Special Correspondent

For a realistic approach to its reduction

JAIPUR: Noted economist Ashwani Saith has suggested redefining poverty in the country for a more realistic approach to poverty reduction. Defining poverty in terms of food component alone would not be proper as the focus should be on vulnerability of the poor and their access or lack of it to resources. “Lot of distortions exist the way poverty is defined now,” he said.

Delivering the Foundation Day Lecture at the Institute of Development Studies here over the weekend, Prof. Saith, now with the Institute of Social Studies at The Hague, said access to well-being need not always be due to income. Similarly poverty eradication always did not involve spending money. Measuring the poverty line in terms of points as in the case of listing BPL (Below Poverty Line) families would answer some of the weaknesses involved in poverty measurement but the methodology needed further improvement, he said.

Methodology required

“Selecting the BPL families may be a political exercise but there should be at least a methodology in place in the selection,” said Prof. Saith. “The way the poor is defined now is a flawed exercise. It does not pass muster in terms of political coherence though it may be politically convenient,” he noted.

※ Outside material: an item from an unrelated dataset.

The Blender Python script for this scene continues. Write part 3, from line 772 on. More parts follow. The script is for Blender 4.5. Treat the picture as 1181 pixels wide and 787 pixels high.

Prof. Saith said there were many categories of poor as poverty more often was a relative term. “There are those who have been always poor along with those who are sometimes poor and never poor. If one remains poor over a period of five years then one is chronically poor. Between 15-30 per cent of the poor are chronically poor. There are about 8 per cent people who are never poor,” he said.

‘China fared better’

“We should focus on the vulnerability caused by poverty though resources are needed for such an approach to the problem,” Prof. Saith observed. Comparatively China had fared better in asset distribution as India’s interventions in land distribution had remained very feeble, he said.

Prof. Saith said the rich had no right to complain about the employment guarantee programme for the poor as the former got roads and other public facilities out of it without paying anything. As the employment guarantee programme did not do full justice to the poor of this country there should be some mechanism allowing the labour creating those assets to control them in future. Prof. Saith criticised micro finances saying they charged 25 per cent interest from the rural poor while the rich got bank loans at much lower rates. There was also a tendency lately on the part of the multinational banking institutions to get into micro financing as the interest rates were very high and the repayment was also much better than others at above 99 per cent.